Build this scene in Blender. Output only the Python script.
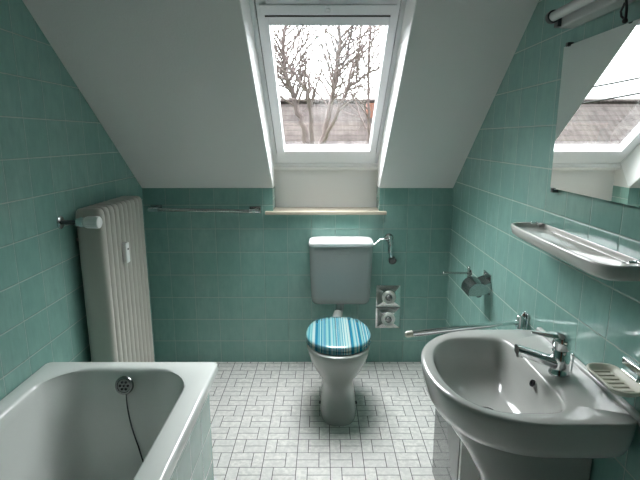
import bpy, math, random
from mathutils import Vector, noise as mnoise

C = bpy.context.scene.collection
for o in list(bpy.data.objects):
    bpy.data.objects.remove(o, do_unlink=True)
PI = math.pi
sin, cos = math.sin, math.cos

# ------------------------------------------------------------------ camera, sky, exposure
CH = 1.476
PITCH = math.radians(11.97)
cam_d = bpy.data.cameras.new('camera'); cam = bpy.data.objects.new('camera', cam_d); C.objects.link(cam)
cam.location = (0, 0, CH); cam.rotation_euler = (PI/2 - PITCH, 0, 0)
cam_d.sensor_width = 36; cam_d.lens = 36*481/640; cam_d.shift_x = -3/640; cam_d.clip_start = .02; cam_d.clip_end = 500
sc = bpy.context.scene
sc.camera = cam
sc.view_settings.view_transform = 'Standard'; sc.view_settings.look = 'None'
sc.view_settings.gamma = 1; sc.view_settings.use_curve_mapping = False
sc.view_settings.exposure = 0.22

# overcast sky, brightest where the veiled sun stands beyond the roofs ahead
SKY_LOW, SKY_HIGH = .93, 29.0
SUN = Vector((-.02, .46, .88)).normalized()
w = bpy.data.worlds.new('sky'); sc.world = w; w.use_nodes = True
nt = w.node_tree; nt.nodes.clear()
wo = nt.nodes.new('ShaderNodeOutputWorld'); bg = nt.nodes.new('ShaderNodeBackground')
tc = nt.nodes.new('ShaderNodeTexCoord'); sp = nt.nodes.new('ShaderNodeVectorMath'); sp.operation = 'DOT_PRODUCT'
sp.inputs[1].default_value = SUN
mr = nt.nodes.new('ShaderNodeMapRange'); mr.interpolation_type = 'SMOOTHSTEP'
mr.inputs['From Min'].default_value = .35; mr.inputs['From Max'].default_value = 1.
mr.inputs['To Min'].default_value = SKY_LOW; mr.inputs['To Max'].default_value = SKY_HIGH
cr = nt.nodes.new('ShaderNodeRGB'); cr.outputs[0].default_value = (.97, .985, 1, 1)
nt.links.new(tc.outputs['Generated'], sp.inputs[0]); nt.links.new(sp.outputs['Value'], mr.inputs['Value'])
nt.links.new(cr.outputs[0], bg.inputs['Color']); nt.links.new(mr.outputs[0], bg.inputs['Strength'])
nt.links.new(bg.outputs[0], wo.inputs[0])

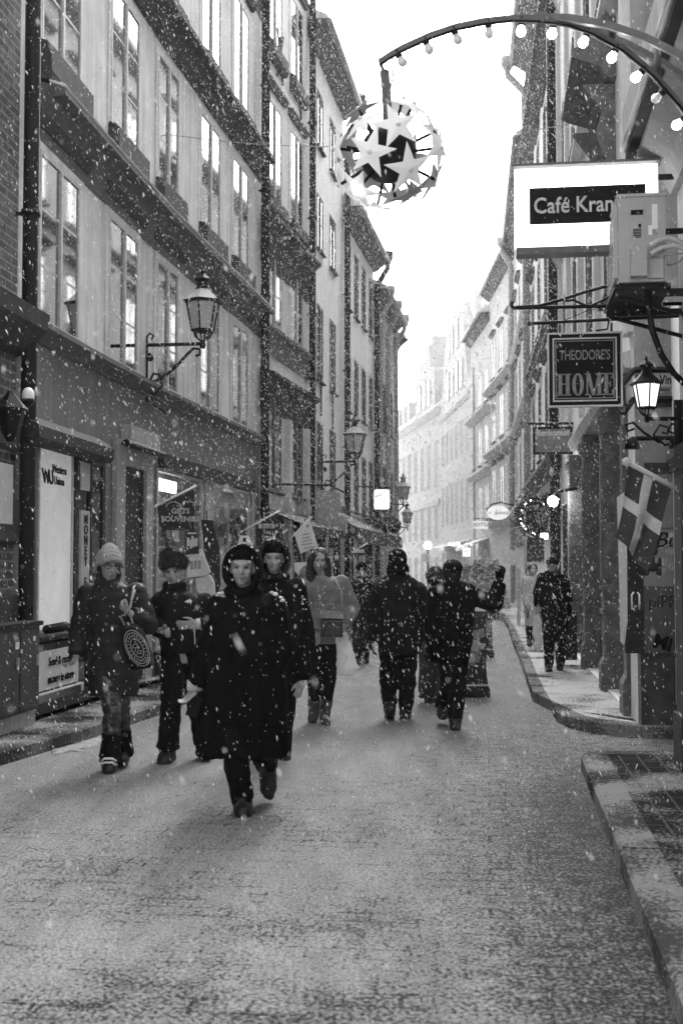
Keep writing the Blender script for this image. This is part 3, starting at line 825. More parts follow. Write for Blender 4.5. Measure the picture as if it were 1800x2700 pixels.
# ---- fur hat and dark fleece
Y0 = G(435, 2008).y + .04
J = dict(sa=(424, 1585), sb=(535, 1588), ea=(410, 1650, .02), eb=(548, 1672, .02), wa=(424, 1662, -.2), wb=(520, 1645, -.22),
         ha=(455, 1715), hb=(505, 1715), ka=(452, 1855, -.12), kb=(520, 1850, .05), aa=(442, 1972, -.02), ab=(540, 1958, .1), ta=(428, 2012, -.18), tb=(545, 1990, -.08))
root, X, loc, HM = person('woman in a dark fur hat and charcoal fleece with hands raised to her waist', Y0, -1, J, (459, 1510, -.02, -6, -4), dict(hand_a=((.8, -.5, -.1), (0, -.3, .9)), hand_b=((-1, -.2, -.12), (0, -.3, .9))), hk=.97, hands=(1.1, .35))
mb = MB()
torso(mb, Y0, [(1553, 438, 488, .9), (1568, 428, 520, .7), (1590, 410, 548, .62), (1640, 416, 545, .68), (1690, 420, 545, .68), (1722, 424, 540, .68)])
sleeve(mb, X, 'a', (.085, .078, .062)); sleeve(mb, X, 'b', (.085, .08, .062))
mb.tube([loc(-.075, 0, -.11), loc(0, .065, -.115), loc(.075, 0, -.11), loc(0, -.07, -.10), loc(-.075, 0, -.11)], .04, 10)
skin('fleece_jacket', mb, M_fleece, root, .014, 3, .013, (9, 9, 6), seed=9)
mb = MB(); e = P(497, 1585, Y0 - .155); mb.prism([(-.03, -.008), (.025, -.012), (.03, .002), (.012, .014), (-.008, .01)], e, (1, 0, 0), (0, -.1, 1), (0, -.012, 0)); obj('logo', mb, M_white, root)
mb = MB(); mb.ball(loc(0, -.01, .085), (.108, .112, .066), 18, 12, HM); mb.ball(loc(.05, -.02, .15), (.05, .045, .05), 12, 8, HM)
core = skin('fur_hat', mb, M_fur, root, .012, 2)
pts, nn = fursurf(2200, loc(0, -.01, .085), (.108, .112, .066), HM); p2, n2 = fursurf(700, loc(.05, -.02, .15), (.05, .045, .05), HM)
mb = MB(); mb.spikes(pts + p2, nn + n2, .03, .0035); obj('fur', mb, M_fur, core)
mb = MB(); trouser(mb, X, 'a', (.1, .088, .082, .098)); trouser(mb, X, 'b', (.1, .088, .082, .098)); skin('trousers', mb, M_jean, root, .014, 2, .014, (9, 9, 9))
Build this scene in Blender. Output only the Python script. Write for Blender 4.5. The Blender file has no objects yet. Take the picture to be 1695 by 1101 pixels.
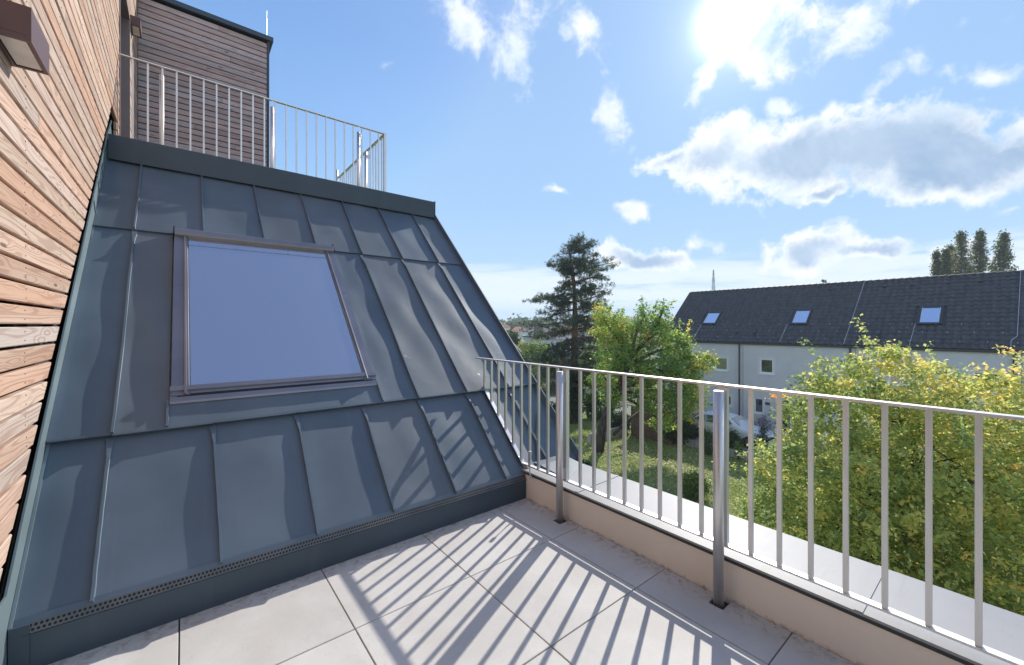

━━━━━━

# Given instruction
Keep every word of the data as it is when you write it out, but drop the pictures.

# Response to this task
Build this scene in Blender. Output only the Python script.
import bpy, math, random
from mathutils import Vector, noise as mnoise

C = bpy.context.scene.collection
for o in list(bpy.data.objects):
    bpy.data.objects.remove(o, do_unlink=True)
PI = math.pi
sin, cos = math.sin, math.cos

# ------------------------------------------------------------------ camera, sky, exposure
CH = 1.476
PITCH = math.radians(11.97)
cam_d = bpy.data.cameras.new('camera'); cam = bpy.data.objects.new('camera', cam_d); C.objects.link(cam)
cam.location = (0, 0, CH); cam.rotation_euler = (PI/2 - PITCH, 0, 0)
cam_d.sensor_width = 36; cam_d.lens = 36*481/640; cam_d.shift_x = -3/640; cam_d.clip_start = .02; cam_d.clip_end = 500
sc = bpy.context.scene
sc.camera = cam
sc.view_settings.view_transform = 'Standard'; sc.view_settings.look = 'None'
sc.view_settings.gamma = 1; sc.view_settings.use_curve_mapping = False
sc.view_settings.exposure = 0.22

# overcast sky, brightest where the veiled sun stands beyond the roofs ahead
SKY_LOW, SKY_HIGH = .93, 29.0
SUN = Vector((-.02, .46, .88)).normalized()
w = bpy.data.worlds.new('sky'); sc.world = w; w.use_nodes = True
nt = w.node_tree; nt.nodes.clear()
wo = nt.nodes.new('ShaderNodeOutputWorld'); bg = nt.nodes.new('ShaderNodeBackground')
tc = nt.nodes.new('ShaderNodeTexCoord'); sp = nt.nodes.new('ShaderNodeVectorMath'); sp.operation = 'DOT_PRODUCT'
sp.inputs[1].default_value = SUN
mr = nt.nodes.new('ShaderNodeMapRange'); mr.interpolation_type = 'SMOOTHSTEP'
mr.inputs['From Min'].default_value = .35; mr.inputs['From Max'].default_value = 1.
mr.inputs['To Min'].default_value = SKY_LOW; mr.inputs['To Max'].default_value = SKY_HIGH
cr = nt.nodes.new('ShaderNodeRGB'); cr.outputs[0].default_value = (.97, .985, 1, 1)
nt.links.new(tc.outputs['Generated'], sp.inputs[0]); nt.links.new(sp.outputs['Value'], mr.inputs['Value'])
nt.links.new(cr.outputs[0], bg.inputs['Color']); nt.links.new(mr.outputs[0], bg.inputs['Strength'])
nt.links.new(bg.outputs[0], wo.inputs[0])

Keep writing the Blender script for this image. This is part 3, starting at line 825. More parts follow. Write for Blender 4.5. Measure the picture as if it were 1800x2700 pixels.
# ---- fur hat and dark fleece
Y0 = G(435, 2008).y + .04
J = dict(sa=(424, 1585), sb=(535, 1588), ea=(410, 1650, .02), eb=(548, 1672, .02), wa=(424, 1662, -.2), wb=(520, 1645, -.22),
         ha=(455, 1715), hb=(505, 1715), ka=(452, 1855, -.12), kb=(520, 1850, .05), aa=(442, 1972, -.02), ab=(540, 1958, .1), ta=(428, 2012, -.18), tb=(545, 1990, -.08))
root, X, loc, HM = person('woman in a dark fur hat and charcoal fleece with hands raised to her waist', Y0, -1, J, (459, 1510, -.02, -6, -4), dict(hand_a=((.8, -.5, -.1), (0, -.3, .9)), hand_b=((-1, -.2, -.12), (0, -.3, .9))), hk=.97, hands=(1.1, .35))
mb = MB()
torso(mb, Y0, [(1553, 438, 488, .9), (1568, 428, 520, .7), (1590, 410, 548, .62), (1640, 416, 545, .68), (1690, 420, 545, .68), (1722, 424, 540, .68)])
sleeve(mb, X, 'a', (.085, .078, .062)); sleeve(mb, X, 'b', (.085, .08, .062))
mb.tube([loc(-.075, 0, -.11), loc(0, .065, -.115), loc(.075, 0, -.11), loc(0, -.07, -.10), loc(-.075, 0, -.11)], .04, 10)
skin('fleece_jacket', mb, M_fleece, root, .014, 3, .013, (9, 9, 6), seed=9)
mb = MB(); e = P(497, 1585, Y0 - .155); mb.prism([(-.03, -.008), (.025, -.012), (.03, .002), (.012, .014), (-.008, .01)], e, (1, 0, 0), (0, -.1, 1), (0, -.012, 0)); obj('logo', mb, M_white, root)
mb = MB(); mb.ball(loc(0, -.01, .085), (.108, .112, .066), 18, 12, HM); mb.ball(loc(.05, -.02, .15), (.05, .045, .05), 12, 8, HM)
core = skin('fur_hat', mb, M_fur, root, .012, 2)
pts, nn = fursurf(2200, loc(0, -.01, .085), (.108, .112, .066), HM); p2, n2 = fursurf(700, loc(.05, -.02, .15), (.05, .045, .05), HM)
mb = MB(); mb.spikes(pts + p2, nn + n2, .03, .0035); obj('fur', mb, M_fur, core)
mb = MB(); trouser(mb, X, 'a', (.1, .088, .082, .098)); trouser(mb, X, 'b', (.1, .088, .082, .098)); skin('trousers', mb, M_jean, root, .014, 2, .014, (9, 9, 9))
Build this scene in Blender. Output only the Python script. Write for Blender 4.5. The Blender file has no objects yet. Take the picture to be 1695 by 1101 pixels.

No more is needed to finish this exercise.